Suara.com - Google buka suara usai Komisi Pengawas Persaingan Usaha (KPPU) resmi memulai sidang dugaan kasus monopoli di Indonesia. Perusahaan asal Amerika Serikat itu mengaku siap bekerja sama dengan KPPU.
Kunal Soni selaku Director Google Play APAC Scaled Partner Management & Ecosystem Partnerships mengatakan kalau KPPU saat ini sedang meninjau operasi Google Play, sebuah toko online untuk menemukan aplikasi, game, film, acara TV, buku, dan konten lainnya.
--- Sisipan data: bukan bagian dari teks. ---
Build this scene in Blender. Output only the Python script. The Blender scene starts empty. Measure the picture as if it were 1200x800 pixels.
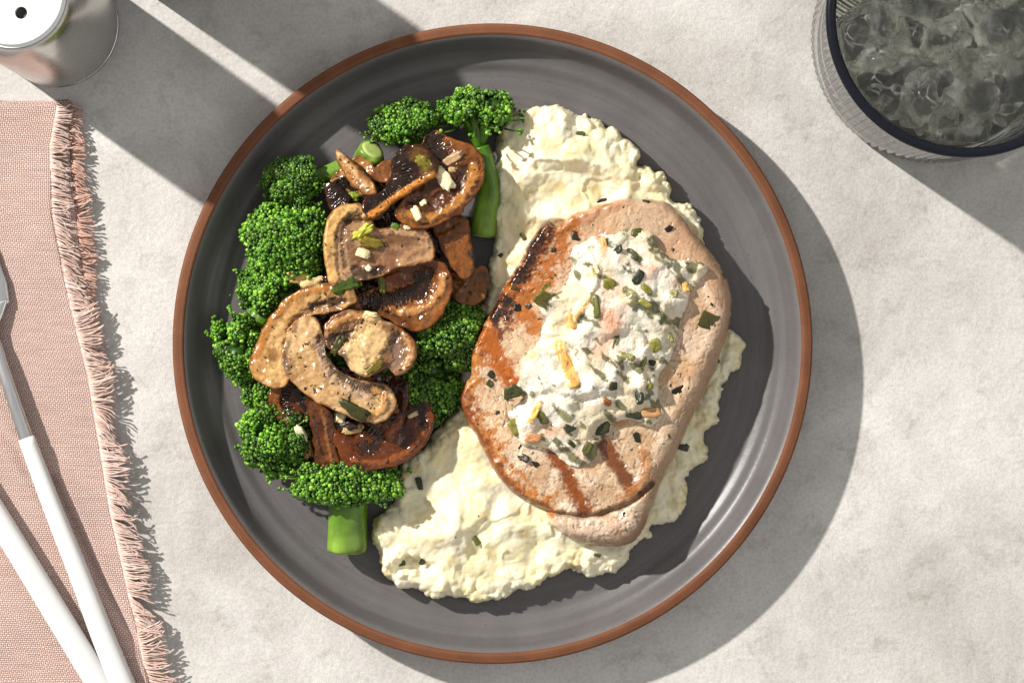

"Majelis Komisi Pengawas Persaingan Usaha (KPPU) saat ini sedang meninjau operasi Google Play dan kami menyambut baik kesempatan untuk berkolaborasi dengan KPPU, sambil menunjukkan transparansi dan pilihan yang Android dan Play tawarkan bagi para pengembang dan pengguna, sekaligus menjelaskan bagaimana platform kami telah mematuhi hukum yang berlaku di Indonesia," katanya, dikutip dari blog resmi Google Indonesia, Minggu (7/7/2024).
Ia mengklaim kalau sistem penagihan Google Play memungkinkan pengembang Indonesia untuk bertransaksi secara aman dan lancar dengan pengguna di lebih dari 190 negara di seluruh dunia.
Kunal Soni menyebut kalau Google Play juga bekerja sama dengan berbagai penyedia layanan pemrosesan pembayaran milik perusahaan Indonesia seperti e-Wallet Dana dan GoPay, hingga pulsa operator dari Indosat dan Telkomsel.
Bahkan, lanjut dia, konsumen Indonesia memiliki banyak cara untuk membayar dalam aplikasi di Google Play.
"Faktanya, Indonesia adalah salah satu negara pertama tempat Google Play melakukan uji coba sistem bagi pengguna untuk memilih antara sistem penagihannya dan sistem penagihan alternatif pilihan pengembang," paparnya.
Kunal Soni menuturkan kalau biaya layanan Google Play juga yang terendah di antara platform distribusi aplikasi besar lain. Menurutnya, sebagian dari biaya layanan yang dikenakan pada transaksi barang atau jasa digital dalam aplikasi di Google Play digunakan untuk mendanai pengembangan Android dan Google Play.
"Model ini adalah model yang masuk akal dan bijaksana. Kami hanya mendapatkan penghasilan ketika pengembang berhasil menjual produk mereka. Dengan demikian, kepentingan kami selaras dengan pengembang, dan kami memiliki insentif kuat untuk terus berinvestasi dalam meningkatkan platform, sehingga pengembang dapat lebih mudah memonetisasi aplikasi dan menjangkau pengguna di seluruh dunia," urai dia.
Baca Juga: Apa Itu GetApps di HP Xiaomi? Apa Bedanya dengan Google Play Store?
Kunal melanjutkan, sekitar 97 persen developer tidak perlu membayar biaya layanan apa pun. Bagi yang dikenakan biaya layanan, 99 persen memenuhi syarat untuk biaya layanan 15 persen atau kurang.
"Selama ini, biaya kami terus turun seiring waktu, bahkan ketika manfaat yang kami berikan kepada pengembang meningkat," imbuhnya.
Pada tahun 2023, Kunal menyebut kalau Google sukses mencegah 2,28 juta aplikasi yang melanggar kebijakan di Google Play. Hal itu dilakukan berkat bantuan fitur keamanan dan sinyal berdukungan teknologi AI untuk mendeteksi dan menghapus aplikasi berisiko.
"Kami terus memperkuat proses pemeriksaan, orientasi, dan peninjauan pengembang untuk lebih melindungi pengguna dari pelaku kejahatan, seperti dengan meminta lebih banyak informasi identitas saat pengembang membuat akun Google Play," katanya.
Google Play Protect, alat pertahanan malware buatan perusahaan, turut memindai miliaran aplikasi setiap hari di miliaran perangkat Android. Menurutnya, ini untuk menjaga keamanan pengguna dari ancaman seperti malware dan software yang tidak diinginkan, baik aplikasi diinstal dari Google Play atau bukan.
Selain itu, dia juga memamerkan kalau Google Play terus berinvestasi besar untuk mendukung pengembang di setiap tahap perjalanan aplikasi, menyediakan berbagai alat dan fitur untuk membantu meluncurkan dan mengembangkan bisnis yang sukses.